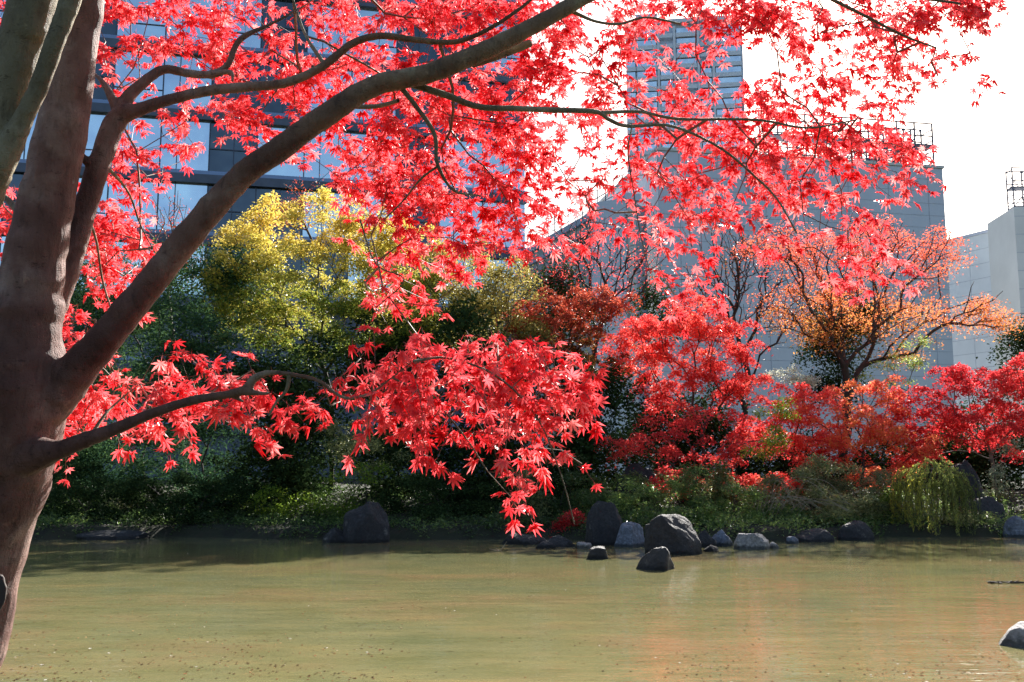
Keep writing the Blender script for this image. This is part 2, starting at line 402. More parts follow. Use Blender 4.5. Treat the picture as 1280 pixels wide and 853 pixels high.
def build_glass_block():
    Yl = 80.0
    pl = plane_pt(110, 209, Yl - 0.6); pr = plane_pt(657, 242, 87.6)
    f = Facade(pl, pr)
    z_of = lambda py: plane_pt(150, py, Yl)[2]
    e = thing("office_building", "blue glass office block with dark floor bands behind the yellow tree", "building", (*f.pt(f.L / 2, -6, 1.0),))
    ztop = z_of(-45)
    g = Geo(); f.box(g, -22, f.L, -14, -0.35, 0.5, ztop); g.build("wall", M['slab'], e)
    # floor slabs
    zs = [z_of(v) for v in (530, 450, 370, 290, 213, 133, 52, -30)]
    for z in zs:
        g = Geo(); f.box(g, -22.1, f.L + 0.1, -0.35, 0.35, z - 0.75, z); g.build("floor_band", M['slab'], e)
        g = Geo(); f.box(g, -22.1, f.L + 0.1, -0.30, 0.30, z + 0.003, z + 0.32); g.build("sill", M['slab_blue'], e)
    nb = 15; bw = (f.L + 22) / nb
    kinds = "bbbbbbbbddbbdbb"
    cnt = 0
    for i in range(len(zs) - 1):
        for k in range(nb):
            u0 = -22 + k * bw
            kk = kinds[k]
            if (i * 7 + k * 3) % 11 == 0: kk = 'd' if kk == 'b' else 'b'
            if i >= 5 and k % 4 == 1: kk = 'd'
            g = Geo(); f.box(g, u0 + 0.05, u0 + bw - 0.05, -0.3, -0.1, zs[i] + 0.33, zs[i + 1] - 0.76)
            if i < 2: continue
            w_ = g.build("window", M['glass_blue'] if kk == 'b' else M['glass_dark'], e); cnt += 1
            g = Geo()
            f.box(g, u0 - 0.045, u0 + 0.045, -0.09, 0.02, zs[i] + 0.33, zs[i + 1] - 0.76)
            zq = zs[i] + 0.33 + (zs[i + 1] - zs[i] - 1.1) * 0.28
            if kk == 'b' and k % 3 != 1: f.box(g, u0 + 0.05, u0 + bw - .05, -0.09, 0.0, zq, zq + 0.06)
            if kk == 'b' and k % 3 == 1: f.box(g, u0 + bw * .33, u0 + bw * .33 + .06, -0.09, 0.01, zs[i] + 0.34, zs[i + 1] - 0.765)
            if kk == 'd':
                zz = zs[i] + 0.33 + (zs[i + 1] - zs[i] - 1.1) * 0.45
                f.box(g, u0 + 0.05, u0 + bw, -0.09, 0.0, zz, zz + 0.09)
                f.box(g, u0 + bw * .5, u0 + bw * .5 + .06, -0.09, 0.01, zs[i] + 0.34, zs[i + 1] - 0.765)
            g.build("mullion", M['mullion'], w_)
    g = Geo(); f.box(g, -22.3, f.L + 0.3, -14.2, 0.5, ztop + 0.003, ztop + 0.5); g.build("roof", M['slab_blue'], e)
build_glass_block()

def build_tower():
    Yt = 290.0
    pl = plane_pt(783, 120, Yt); pr = plane_pt(931, 120, Yt - 5)
    f = Facade(pl, pr)
    zt = plane_pt(840, 33, Yt)[2]
    e = thing("apartment_tower", "tall pale blue apartment tower seen through the leaves at top centre", "building", (*f.pt(f.L / 2, -12, 1.0),))
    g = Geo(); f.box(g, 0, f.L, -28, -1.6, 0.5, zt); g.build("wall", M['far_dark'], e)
    px2u = lambda x: (x - 783) / 148 * f.L
    for x in (824.5, 845, 875, 893.5):
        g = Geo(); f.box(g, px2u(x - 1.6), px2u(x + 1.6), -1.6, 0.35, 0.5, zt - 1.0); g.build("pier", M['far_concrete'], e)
    zones = [(783, 796, 'g'), (796, 823, 'g'), (826, 843.4, 'm'), (846.6, 873.4, 'c'), (876.6, 892, 'm'), (895, 929, 'g')]
    fh = 3.3; n = 12
    for i in range(n):
        z1 = zt - 1.2 - i * fh; z0 = z1 - fh
        for a, b_, k in zones:
            u0, u1 = px2u(a) + .1, px2u(b_) - .1
            g = Geo(); f.box(g, u0, u1, -1.6, -0.3 if k == 'g' else 0.1, z0, z0 + 1.35)
            g.build("balcony", M['far_concrete'], e)
            glassy = k == 'g' or (k == 'm' and i >= 4) or (k == 'c' and i < 4)
            if glassy:
                g = Geo(); f.box(g, u0 + .2, u1 - .2, -1.55, -0.35, z0 + 1.36, z1 - 0.35); g.build("window", M['far_glass'], e)
            elif i % 1 == 0:
                g = Geo(); f.box(g, u0 + .3, u0 + (u1 - u0) * .45, -1.58, -1.3, z0 + 1.36, z0 + 2.2)
                f.box(g, u0 + (u1 - u0) * .6, u1 - .3, -1.58, -1.3, z0 + 1.36, z0 + 2.2); g.build("laundry_screen", M['far_white'], e)
    g = Geo(); f.box(g, -0.3, f.L + .3, -28.3, 0.5, zt + .003, zt + 1.2); g.build("roof", M['far_concrete'], e)
    g = Geo(); f.box(g, px2u(796), px2u(824), -14, -2, zt + 1.21, zt + 4.5); g.build("roof_screen", M['far_white'], e)
build_tower()

def scaffold(name, label, f, u0, u1, z0, z1, nbay, d0=-0.5, d1=-1.7, levels=(0.0, 0.45), loc=None):
    e = thing(name, label, "scaffold", f.pt((u0 + u1) / 2, d0, z0))
    us = np.linspace(u0, u1, nbay + 1)
    for u in us:
        g = Geo()
        for dd in (d0, d1): g.tube(f.pt(u, dd, z0), f.pt(u, dd, z1), 0.075)
        for z in np.arange(z0 + .5, z1, 0.9): g.tube(f.pt(u, d0, z), f.pt(u, d1, z), 0.05)
        g.build("upright", M['steel'], e)
    g = Geo()
    for z in (z0 + 0.9, z0 + (z1 - z0) * .45 + .95, z1 - .05):
        for dd in (d0, d1): g.tube(f.pt(u0, dd, z), f.pt(u1, dd, z), 0.06)
    g.build("guard_rail", M['steel'], e)
    for i in range(nbay):
        g = Geo()
        za, zb = z0 + .1, z0 + (z1 - z0) * .48
        g.tube(f.pt(us[i], d0, za), f.pt(us[i + 1], d0, zb), 0.04); g.tube(f.pt(us[i], d0, zb), f.pt(us[i + 1], d0, za), 0.04)
        g.tube(f.pt(us[i], d1, zb), f.pt(us[i + 1], d1, z1), 0.04); g.tube(f.pt(us[i], d1, z1), f.pt(us[i + 1], d1, zb), 0.04)
        g.build("brace", M['steel'], e)
    for lv in levels:
        if lv <= 0: continue
        z = z0 + (z1 - z0) * lv
        g = Geo(); f.box(g, u0, u1 + .3, d1 + .05, d0 - .05, z, z + 0.12); g.build("deck", M['plank'], e)
    return e

def build_grey_hall():
    Y0 = 72.0
    pl = plane_pt(821, 187, Y0); pr = plane_pt(1178, 212, 76.6)
    f = Facade(pl, pr)
    zt = plane_pt(830, 188, Y0)[2]
    e = thing("grey_hall", "large grey panelled hall under roof scaffolding behind the orange tree", "building", (*f.pt(f.L / 2, -8, 1.0),))
    g = Geo(); f.box(g, 0, f.L, -22, 0, 0.5, zt); g.build("wall", M['panel'], e)
    g = Geo()
    for z in np.arange(zt - 0.95, 1.5, -0.98): f.box(g, 0, f.L, 0.001, 0.012, z, z + 0.035)
    for k, u in enumerate(np.arange(1.7, f.L, 3.45)): f.box(g, u, u + 0.04, 0.001, 0.014, 1.0, zt)
    g.build("panel_joints", M['joint'], e)
    g = Geo(); f.box(g, -0.1, f.L + .1, -22.1, 0.12, zt + .003, zt + .22); g.build("parapet", M['panel_light'], e)
    # scaffolding on the roof
    h = plane_pt(1150, 153, 76.3)[2]
    scaffold("roof_scaffold", "steel tube scaffolding with plank decks on the grey hall roof", f, f.L - 14.5, f.L - 0.3, zt + .22, h + .2, 9, -0.6, -2.1, (0.02, 0.5))
    f2 = Facade(f.pt(f.L - 2.2, -2.2, 0), f.pt(f.L - 2.2 + 2.0, -14, 0))
    scaffold("roof_scaffold", "scaffold run going back along the right edge of the grey roof", Facade(f.pt(f.L - .4, -2.4, 0), f.pt(f.L - 4.4, -15, 0)), 0.2, 12.5, zt + .22, h + .2, 8, -0.6, -2.0, (0.02, 0.5))
    # lower pale wing, its side wall receding to the left
    q1 = plane_pt(785, 250, 70.0); q0 = plane_pt(652, 326, 90.0)
    w = Facade(q0, q1)
    zw = q1[2]
    e2 = thing("pale_wing", "low pale panelled wing with a railed roof behind the bare tree", "building", (*w.pt(w.L / 2, -3, 1.0),))
    g = Geo(); w.box(g, 0, w.L, -0.6, 0, 0.5, zw); g.build("wall", M['panel_light'], e2)
    g = Geo()
    for z in np.arange(zw - 1.6, 1.5, -1.25): w.box(g, 0, w.L, 0.001, 0.015, z, z + 0.045)
    g.build("panel_joints", M['joint'], e2)
    g = Geo(); w.box(g, -0.1, w.L + .1, -1.0, 0.3, zw + .003, zw + .5); w.box(g, 0, w.L, .02, 0.2, zw - 1.1, zw - 0.75); g.build("roof_edge", M['far_dark'], e2)
    g = Geo()
    for u in np.linspace(0, w.L, 16): g.tube(w.pt(u, -0.3, zw + .5), w.pt(u, -0.3, zw + 2.3), 0.04)
    for z in (1.1, 1.7, 2.3): g.tube(w.pt(0, -.3, zw + z), w.pt(w.L, -.3, zw + z), 0.03)
    g.build("railing", M['steel'], e2)
    s0 = w.pt(w.L, 0, 0); s1 = f.pt(-0.3, -1.2, 0)
    k = Facade(s0, s1)
    g = Geo(); k.box(g, 0.05, k.L, -3, -0.2, 0.5, zw + 0.2); g.build("return_wall", M['panel'], e2)
    g = Geo(); k.box(g, 0.35, 0.9, -0.19, -0.05, 1, zw - 3); g.build("window", M['glass_dark'], e2)
    g = Geo(); k.box(g, 1.0, 1.55, -0.19, -0.02, zw - 9, zw - 4.5); g.build("door", M['far_white'], e2)
build_grey_hall()

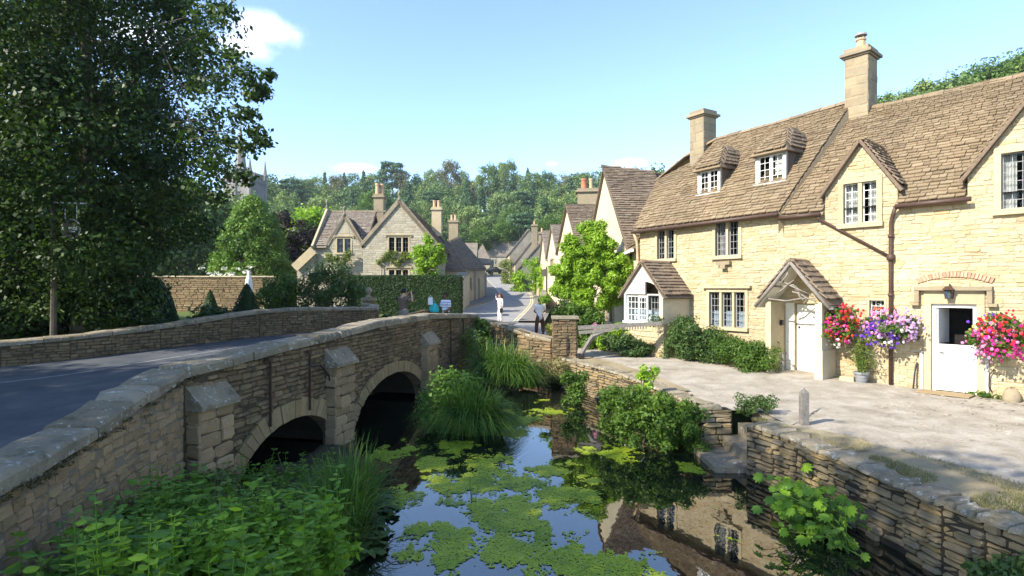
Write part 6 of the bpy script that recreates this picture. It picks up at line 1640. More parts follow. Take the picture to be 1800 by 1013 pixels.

Problem requirements =
Determine the number of lines in the listing that hold the word "script", and supply that number and nothing further.

Result of this exercise =
2